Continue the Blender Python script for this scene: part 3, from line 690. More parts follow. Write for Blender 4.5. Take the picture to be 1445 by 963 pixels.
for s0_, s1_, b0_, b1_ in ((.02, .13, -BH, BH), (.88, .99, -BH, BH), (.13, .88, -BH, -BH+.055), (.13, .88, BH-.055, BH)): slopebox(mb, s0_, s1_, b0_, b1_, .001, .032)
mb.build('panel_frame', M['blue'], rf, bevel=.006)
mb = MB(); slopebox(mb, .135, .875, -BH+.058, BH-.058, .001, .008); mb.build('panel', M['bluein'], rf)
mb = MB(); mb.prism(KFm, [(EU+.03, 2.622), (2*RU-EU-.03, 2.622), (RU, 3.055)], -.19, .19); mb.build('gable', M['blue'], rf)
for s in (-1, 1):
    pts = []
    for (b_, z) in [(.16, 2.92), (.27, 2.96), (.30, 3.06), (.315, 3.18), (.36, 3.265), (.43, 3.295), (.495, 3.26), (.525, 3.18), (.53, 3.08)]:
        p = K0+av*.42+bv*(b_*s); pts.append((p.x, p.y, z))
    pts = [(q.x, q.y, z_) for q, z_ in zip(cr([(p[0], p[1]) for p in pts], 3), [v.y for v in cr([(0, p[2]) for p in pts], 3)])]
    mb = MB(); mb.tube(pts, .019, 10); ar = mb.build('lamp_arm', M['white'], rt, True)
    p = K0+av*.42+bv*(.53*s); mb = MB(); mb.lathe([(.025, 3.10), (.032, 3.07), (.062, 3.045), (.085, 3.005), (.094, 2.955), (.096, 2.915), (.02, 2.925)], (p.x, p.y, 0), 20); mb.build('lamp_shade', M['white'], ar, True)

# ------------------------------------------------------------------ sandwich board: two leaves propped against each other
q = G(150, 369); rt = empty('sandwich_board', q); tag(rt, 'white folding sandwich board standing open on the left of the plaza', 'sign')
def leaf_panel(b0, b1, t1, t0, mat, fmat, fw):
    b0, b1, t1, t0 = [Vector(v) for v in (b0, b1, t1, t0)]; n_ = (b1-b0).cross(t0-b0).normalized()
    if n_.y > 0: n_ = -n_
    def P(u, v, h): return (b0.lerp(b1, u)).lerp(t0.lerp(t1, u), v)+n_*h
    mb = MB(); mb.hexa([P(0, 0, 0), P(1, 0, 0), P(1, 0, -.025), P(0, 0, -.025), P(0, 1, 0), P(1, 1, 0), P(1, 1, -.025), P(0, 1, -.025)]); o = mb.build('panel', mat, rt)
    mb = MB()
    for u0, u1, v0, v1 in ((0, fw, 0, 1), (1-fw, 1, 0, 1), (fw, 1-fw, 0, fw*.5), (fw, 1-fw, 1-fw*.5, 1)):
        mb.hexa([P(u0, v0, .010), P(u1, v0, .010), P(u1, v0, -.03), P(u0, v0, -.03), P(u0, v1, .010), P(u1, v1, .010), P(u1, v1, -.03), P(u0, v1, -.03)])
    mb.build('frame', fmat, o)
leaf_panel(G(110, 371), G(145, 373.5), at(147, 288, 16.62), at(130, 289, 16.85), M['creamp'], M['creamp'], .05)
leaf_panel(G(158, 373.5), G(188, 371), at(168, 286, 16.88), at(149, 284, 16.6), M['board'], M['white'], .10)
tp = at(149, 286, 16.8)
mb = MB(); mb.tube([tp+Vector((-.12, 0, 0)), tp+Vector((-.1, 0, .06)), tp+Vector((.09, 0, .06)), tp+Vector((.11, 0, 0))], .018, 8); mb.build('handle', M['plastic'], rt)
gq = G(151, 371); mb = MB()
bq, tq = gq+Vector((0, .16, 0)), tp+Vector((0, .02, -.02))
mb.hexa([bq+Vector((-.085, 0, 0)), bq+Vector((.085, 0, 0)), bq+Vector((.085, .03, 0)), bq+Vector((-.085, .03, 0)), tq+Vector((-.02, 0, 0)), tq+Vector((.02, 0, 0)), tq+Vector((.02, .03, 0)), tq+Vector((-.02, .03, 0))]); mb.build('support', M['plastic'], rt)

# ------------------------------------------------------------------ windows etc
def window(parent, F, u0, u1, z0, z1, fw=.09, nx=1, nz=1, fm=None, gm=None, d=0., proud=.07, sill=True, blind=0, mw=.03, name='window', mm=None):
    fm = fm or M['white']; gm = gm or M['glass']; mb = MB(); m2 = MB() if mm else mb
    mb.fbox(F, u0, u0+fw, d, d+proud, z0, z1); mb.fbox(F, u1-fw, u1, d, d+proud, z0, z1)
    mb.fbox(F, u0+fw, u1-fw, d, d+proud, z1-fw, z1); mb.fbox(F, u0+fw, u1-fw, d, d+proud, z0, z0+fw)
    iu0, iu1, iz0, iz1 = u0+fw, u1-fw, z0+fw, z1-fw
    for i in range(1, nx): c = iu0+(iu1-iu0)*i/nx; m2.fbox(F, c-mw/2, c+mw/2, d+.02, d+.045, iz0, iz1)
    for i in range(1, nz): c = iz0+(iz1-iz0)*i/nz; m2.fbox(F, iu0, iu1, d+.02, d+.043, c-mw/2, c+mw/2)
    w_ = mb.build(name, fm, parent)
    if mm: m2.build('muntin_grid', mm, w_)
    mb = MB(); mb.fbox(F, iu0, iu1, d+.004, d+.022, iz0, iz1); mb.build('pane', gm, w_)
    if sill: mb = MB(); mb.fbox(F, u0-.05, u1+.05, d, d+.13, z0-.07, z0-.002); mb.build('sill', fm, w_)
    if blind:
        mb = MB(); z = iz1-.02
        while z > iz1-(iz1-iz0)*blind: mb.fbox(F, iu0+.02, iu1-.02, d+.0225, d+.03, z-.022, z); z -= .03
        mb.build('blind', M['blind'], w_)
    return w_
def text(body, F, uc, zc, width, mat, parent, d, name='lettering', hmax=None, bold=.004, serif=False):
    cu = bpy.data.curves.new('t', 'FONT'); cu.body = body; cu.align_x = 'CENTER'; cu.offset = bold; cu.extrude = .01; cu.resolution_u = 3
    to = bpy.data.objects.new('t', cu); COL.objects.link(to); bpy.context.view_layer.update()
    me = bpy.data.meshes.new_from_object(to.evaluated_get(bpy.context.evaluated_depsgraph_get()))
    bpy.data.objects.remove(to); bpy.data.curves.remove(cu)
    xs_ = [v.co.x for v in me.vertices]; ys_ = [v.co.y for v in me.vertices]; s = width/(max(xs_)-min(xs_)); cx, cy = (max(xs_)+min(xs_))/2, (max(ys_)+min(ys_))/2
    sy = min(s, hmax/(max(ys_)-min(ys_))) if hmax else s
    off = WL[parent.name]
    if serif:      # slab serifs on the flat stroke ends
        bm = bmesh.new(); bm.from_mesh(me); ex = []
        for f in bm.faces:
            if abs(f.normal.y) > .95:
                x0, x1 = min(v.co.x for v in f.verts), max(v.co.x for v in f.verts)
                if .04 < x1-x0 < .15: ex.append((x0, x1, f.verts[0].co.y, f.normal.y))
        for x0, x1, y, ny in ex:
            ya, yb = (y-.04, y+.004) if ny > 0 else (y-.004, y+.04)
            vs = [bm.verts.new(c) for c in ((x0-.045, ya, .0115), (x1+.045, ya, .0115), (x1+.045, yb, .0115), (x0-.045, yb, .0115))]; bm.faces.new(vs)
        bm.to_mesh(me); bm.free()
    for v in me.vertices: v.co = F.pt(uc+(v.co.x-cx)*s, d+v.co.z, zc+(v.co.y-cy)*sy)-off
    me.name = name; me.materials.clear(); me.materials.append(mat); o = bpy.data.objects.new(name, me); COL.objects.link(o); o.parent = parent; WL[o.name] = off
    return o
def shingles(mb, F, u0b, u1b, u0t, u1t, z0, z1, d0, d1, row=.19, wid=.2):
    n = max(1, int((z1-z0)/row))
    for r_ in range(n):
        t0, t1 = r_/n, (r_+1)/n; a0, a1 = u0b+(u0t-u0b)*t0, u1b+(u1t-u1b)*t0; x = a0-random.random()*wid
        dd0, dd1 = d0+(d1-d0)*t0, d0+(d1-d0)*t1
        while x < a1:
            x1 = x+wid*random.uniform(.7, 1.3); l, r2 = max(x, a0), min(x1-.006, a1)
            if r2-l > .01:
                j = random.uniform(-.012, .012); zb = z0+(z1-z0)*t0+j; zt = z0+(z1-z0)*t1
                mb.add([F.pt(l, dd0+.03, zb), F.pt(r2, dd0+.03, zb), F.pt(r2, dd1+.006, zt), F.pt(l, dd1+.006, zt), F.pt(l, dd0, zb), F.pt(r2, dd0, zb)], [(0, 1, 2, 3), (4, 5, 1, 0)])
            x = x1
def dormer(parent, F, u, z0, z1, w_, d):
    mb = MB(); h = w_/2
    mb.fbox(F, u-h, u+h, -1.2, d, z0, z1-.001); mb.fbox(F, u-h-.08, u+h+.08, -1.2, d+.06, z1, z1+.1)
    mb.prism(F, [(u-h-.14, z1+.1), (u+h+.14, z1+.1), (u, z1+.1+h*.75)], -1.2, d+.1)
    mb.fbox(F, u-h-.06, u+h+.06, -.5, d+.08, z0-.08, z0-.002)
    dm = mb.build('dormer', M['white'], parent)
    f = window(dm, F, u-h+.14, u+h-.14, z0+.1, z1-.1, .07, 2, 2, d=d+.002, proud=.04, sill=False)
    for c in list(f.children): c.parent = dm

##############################

■ To do
Only the lines from the top of the data through the line that contains "p = K0+av*.42+bv*(.53*s);" should be quoted, exactly as they stand.

■ Answer below
Continue the Blender Python script for this scene: part 3, from line 690. More parts follow. Write for Blender 4.5. Take the picture to be 1445 by 963 pixels.
for s0_, s1_, b0_, b1_ in ((.02, .13, -BH, BH), (.88, .99, -BH, BH), (.13, .88, -BH, -BH+.055), (.13, .88, BH-.055, BH)): slopebox(mb, s0_, s1_, b0_, b1_, .001, .032)
mb.build('panel_frame', M['blue'], rf, bevel=.006)
mb = MB(); slopebox(mb, .135, .875, -BH+.058, BH-.058, .001, .008); mb.build('panel', M['bluein'], rf)
mb = MB(); mb.prism(KFm, [(EU+.03, 2.622), (2*RU-EU-.03, 2.622), (RU, 3.055)], -.19, .19); mb.build('gable', M['blue'], rf)
for s in (-1, 1):
    pts = []
    for (b_, z) in [(.16, 2.92), (.27, 2.96), (.30, 3.06), (.315, 3.18), (.36, 3.265), (.43, 3.295), (.495, 3.26), (.525, 3.18), (.53, 3.08)]:
        p = K0+av*.42+bv*(b_*s); pts.append((p.x, p.y, z))
    pts = [(q.x, q.y, z_) for q, z_ in zip(cr([(p[0], p[1]) for p in pts], 3), [v.y for v in cr([(0, p[2]) for p in pts], 3)])]
    mb = MB(); mb.tube(pts, .019, 10); ar = mb.build('lamp_arm', M['white'], rt, True)
    p = K0+av*.42+bv*(.53*s); mb = MB(); mb.lathe([(.025, 3.10), (.032, 3.07), (.062, 3.045), (.085, 3.005), (.094, 2.955), (.096, 2.915), (.02, 2.925)], (p.x, p.y, 0), 20); mb.build('lamp_shade', M['white'], ar, True)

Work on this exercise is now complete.